● What is being asked
Scan the data below for the string "Blender". Copy every line where it appears.

* * * * * * *

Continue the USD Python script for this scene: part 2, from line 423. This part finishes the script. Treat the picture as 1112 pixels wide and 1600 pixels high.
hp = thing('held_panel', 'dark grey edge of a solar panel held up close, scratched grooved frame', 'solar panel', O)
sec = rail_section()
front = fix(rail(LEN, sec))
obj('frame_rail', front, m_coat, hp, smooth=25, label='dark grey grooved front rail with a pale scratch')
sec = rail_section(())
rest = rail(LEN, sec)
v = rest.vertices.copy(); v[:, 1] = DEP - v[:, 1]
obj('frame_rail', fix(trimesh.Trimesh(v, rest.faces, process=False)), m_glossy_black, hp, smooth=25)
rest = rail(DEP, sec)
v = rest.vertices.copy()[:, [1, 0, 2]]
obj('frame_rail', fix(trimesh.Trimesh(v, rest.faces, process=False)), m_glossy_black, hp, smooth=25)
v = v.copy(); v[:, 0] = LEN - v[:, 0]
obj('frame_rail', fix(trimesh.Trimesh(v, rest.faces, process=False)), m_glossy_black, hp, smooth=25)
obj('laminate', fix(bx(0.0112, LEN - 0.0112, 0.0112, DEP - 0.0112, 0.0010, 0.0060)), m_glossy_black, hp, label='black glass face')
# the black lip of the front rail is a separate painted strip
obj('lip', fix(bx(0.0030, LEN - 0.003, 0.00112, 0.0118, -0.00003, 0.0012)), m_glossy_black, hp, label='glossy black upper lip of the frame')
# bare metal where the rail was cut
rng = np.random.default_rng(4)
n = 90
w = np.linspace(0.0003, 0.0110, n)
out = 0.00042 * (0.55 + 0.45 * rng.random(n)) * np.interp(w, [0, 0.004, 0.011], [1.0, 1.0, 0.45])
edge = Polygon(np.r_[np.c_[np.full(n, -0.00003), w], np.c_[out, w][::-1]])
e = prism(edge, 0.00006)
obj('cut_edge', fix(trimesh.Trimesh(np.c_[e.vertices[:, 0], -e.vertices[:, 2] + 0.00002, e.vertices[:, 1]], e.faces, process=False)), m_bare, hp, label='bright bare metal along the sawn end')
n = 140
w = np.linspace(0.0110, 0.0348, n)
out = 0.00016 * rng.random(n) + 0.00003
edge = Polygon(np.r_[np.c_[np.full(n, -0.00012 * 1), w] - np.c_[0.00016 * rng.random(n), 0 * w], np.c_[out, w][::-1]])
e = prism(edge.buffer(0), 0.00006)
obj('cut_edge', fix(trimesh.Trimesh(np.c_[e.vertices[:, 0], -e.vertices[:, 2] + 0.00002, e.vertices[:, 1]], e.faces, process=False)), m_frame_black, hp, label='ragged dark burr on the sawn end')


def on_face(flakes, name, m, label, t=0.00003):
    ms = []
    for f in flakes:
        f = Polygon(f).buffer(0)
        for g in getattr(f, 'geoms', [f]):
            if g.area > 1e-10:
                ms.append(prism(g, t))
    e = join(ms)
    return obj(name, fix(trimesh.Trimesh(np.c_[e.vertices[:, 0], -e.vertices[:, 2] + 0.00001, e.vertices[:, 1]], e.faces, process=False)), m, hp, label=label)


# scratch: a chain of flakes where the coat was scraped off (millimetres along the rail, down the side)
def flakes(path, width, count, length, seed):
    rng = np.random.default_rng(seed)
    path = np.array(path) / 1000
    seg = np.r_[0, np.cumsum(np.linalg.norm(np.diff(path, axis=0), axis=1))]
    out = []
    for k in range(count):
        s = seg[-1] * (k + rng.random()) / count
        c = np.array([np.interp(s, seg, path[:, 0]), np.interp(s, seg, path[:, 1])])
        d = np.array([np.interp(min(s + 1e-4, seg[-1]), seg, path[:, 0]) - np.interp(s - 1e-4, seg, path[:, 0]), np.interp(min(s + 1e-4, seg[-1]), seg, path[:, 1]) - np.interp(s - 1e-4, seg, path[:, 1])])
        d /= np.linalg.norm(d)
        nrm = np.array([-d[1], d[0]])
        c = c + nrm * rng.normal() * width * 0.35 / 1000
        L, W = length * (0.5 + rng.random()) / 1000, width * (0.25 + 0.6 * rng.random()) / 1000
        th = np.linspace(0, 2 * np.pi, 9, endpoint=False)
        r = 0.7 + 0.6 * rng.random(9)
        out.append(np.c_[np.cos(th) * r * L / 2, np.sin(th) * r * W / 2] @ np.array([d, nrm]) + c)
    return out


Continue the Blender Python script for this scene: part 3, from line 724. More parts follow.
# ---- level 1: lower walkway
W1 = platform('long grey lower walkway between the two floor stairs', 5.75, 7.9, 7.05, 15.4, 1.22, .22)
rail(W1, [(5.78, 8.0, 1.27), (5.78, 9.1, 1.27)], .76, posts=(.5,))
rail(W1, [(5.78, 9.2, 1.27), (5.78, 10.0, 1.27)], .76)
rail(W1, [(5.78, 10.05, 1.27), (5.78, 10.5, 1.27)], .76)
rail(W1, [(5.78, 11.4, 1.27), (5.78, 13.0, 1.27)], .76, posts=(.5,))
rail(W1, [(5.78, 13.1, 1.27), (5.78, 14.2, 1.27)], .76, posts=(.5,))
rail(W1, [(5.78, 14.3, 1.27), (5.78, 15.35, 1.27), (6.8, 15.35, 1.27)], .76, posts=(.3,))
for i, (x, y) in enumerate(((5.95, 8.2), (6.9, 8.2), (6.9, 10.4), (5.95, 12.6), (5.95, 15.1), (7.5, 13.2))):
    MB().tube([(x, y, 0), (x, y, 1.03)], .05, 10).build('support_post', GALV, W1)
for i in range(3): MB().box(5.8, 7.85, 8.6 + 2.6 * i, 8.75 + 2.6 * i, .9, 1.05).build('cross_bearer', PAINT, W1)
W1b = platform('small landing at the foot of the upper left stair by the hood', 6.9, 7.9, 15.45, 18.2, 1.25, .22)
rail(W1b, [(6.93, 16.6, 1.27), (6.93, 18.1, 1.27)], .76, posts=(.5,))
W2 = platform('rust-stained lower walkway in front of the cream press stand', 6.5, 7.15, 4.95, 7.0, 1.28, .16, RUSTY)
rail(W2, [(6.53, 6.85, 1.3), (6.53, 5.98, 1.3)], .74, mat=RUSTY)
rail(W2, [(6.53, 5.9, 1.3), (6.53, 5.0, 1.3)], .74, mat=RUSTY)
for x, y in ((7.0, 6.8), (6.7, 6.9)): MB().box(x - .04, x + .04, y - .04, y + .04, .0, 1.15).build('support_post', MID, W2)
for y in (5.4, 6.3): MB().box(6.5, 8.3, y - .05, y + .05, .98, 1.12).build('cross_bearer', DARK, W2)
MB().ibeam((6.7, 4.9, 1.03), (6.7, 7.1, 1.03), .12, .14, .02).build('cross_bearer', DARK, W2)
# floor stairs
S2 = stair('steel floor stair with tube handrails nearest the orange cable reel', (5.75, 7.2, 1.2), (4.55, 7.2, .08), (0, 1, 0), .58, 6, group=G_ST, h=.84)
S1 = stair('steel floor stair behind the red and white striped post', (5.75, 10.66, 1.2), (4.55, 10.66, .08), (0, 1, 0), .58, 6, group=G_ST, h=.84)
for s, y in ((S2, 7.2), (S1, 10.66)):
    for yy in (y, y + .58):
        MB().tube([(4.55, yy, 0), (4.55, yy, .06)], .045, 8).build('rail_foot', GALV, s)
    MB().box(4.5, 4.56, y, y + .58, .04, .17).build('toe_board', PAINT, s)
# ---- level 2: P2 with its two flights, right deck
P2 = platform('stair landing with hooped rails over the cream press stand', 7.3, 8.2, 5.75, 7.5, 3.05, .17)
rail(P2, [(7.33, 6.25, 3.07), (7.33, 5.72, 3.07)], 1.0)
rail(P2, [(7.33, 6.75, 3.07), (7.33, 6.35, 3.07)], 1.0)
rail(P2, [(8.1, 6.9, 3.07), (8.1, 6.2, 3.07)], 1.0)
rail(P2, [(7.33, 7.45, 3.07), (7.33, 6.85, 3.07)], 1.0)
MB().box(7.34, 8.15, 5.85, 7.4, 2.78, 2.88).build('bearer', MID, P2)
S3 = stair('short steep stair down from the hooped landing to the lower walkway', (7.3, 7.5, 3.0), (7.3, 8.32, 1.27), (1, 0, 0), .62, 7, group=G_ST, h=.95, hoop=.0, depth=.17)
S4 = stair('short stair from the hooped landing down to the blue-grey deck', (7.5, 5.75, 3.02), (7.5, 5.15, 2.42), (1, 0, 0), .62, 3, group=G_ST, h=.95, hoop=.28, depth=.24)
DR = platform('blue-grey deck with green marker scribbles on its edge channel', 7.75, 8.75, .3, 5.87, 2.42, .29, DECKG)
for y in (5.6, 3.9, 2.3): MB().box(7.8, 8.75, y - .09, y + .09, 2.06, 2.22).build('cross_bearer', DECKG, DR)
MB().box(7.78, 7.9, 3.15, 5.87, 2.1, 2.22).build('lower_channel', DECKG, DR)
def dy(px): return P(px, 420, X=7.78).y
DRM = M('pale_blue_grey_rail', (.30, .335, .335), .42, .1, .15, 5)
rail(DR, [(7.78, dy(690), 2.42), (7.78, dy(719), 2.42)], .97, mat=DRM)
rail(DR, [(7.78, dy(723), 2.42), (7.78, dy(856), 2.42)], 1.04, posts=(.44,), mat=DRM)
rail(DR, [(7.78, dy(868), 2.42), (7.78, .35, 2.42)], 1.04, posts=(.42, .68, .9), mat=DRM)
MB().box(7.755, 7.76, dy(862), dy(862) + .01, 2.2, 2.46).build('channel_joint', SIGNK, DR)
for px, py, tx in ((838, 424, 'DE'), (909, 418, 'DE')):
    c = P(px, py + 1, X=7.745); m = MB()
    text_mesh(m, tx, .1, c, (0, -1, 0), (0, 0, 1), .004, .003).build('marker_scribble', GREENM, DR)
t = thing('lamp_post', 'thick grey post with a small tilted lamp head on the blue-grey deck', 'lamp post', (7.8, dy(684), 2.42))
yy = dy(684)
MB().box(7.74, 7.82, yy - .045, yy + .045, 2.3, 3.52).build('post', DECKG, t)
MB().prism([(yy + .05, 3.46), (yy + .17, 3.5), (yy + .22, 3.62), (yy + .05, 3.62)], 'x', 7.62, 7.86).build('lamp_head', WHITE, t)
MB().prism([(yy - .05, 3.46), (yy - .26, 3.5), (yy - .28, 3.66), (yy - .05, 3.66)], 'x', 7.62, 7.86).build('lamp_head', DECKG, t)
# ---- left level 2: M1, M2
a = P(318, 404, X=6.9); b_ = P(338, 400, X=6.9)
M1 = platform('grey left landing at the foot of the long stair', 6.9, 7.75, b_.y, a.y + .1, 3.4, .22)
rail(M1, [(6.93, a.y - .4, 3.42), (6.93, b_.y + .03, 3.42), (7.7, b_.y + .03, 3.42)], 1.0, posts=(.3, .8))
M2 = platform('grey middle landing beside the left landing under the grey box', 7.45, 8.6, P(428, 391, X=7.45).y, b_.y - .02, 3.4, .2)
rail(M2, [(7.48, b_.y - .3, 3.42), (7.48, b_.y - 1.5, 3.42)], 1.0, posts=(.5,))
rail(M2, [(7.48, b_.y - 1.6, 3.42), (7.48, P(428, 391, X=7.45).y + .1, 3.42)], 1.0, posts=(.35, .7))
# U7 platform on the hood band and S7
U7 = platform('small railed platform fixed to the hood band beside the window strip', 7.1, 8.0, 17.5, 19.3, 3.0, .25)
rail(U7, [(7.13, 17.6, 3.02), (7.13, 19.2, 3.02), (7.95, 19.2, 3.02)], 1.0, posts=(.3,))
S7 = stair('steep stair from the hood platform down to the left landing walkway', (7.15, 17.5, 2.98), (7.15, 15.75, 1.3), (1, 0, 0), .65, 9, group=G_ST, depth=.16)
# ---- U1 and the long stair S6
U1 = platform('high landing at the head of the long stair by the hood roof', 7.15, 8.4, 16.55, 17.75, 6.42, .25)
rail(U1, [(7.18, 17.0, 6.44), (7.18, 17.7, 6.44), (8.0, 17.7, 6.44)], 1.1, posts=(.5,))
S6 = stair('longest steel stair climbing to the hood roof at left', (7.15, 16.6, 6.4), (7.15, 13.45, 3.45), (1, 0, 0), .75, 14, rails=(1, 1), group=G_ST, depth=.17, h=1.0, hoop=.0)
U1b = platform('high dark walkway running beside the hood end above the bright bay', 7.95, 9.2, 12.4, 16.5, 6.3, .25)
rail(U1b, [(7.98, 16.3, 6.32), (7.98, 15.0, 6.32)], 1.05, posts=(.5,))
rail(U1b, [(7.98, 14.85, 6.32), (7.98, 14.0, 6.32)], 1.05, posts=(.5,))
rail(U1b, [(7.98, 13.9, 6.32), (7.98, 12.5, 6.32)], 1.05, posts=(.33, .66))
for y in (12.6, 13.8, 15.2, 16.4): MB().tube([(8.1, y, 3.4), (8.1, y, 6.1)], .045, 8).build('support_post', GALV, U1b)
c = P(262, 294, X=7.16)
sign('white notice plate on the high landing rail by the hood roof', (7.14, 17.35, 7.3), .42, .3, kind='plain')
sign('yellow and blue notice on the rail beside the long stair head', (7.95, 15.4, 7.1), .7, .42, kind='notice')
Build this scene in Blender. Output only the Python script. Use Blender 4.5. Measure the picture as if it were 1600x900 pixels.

* * * * * * *

● Result below
Continue the Blender Python script for this scene: part 3, from line 724. More parts follow.
Build this scene in Blender. Output only the Python script. Use Blender 4.5. Measure the picture as if it were 1600x900 pixels.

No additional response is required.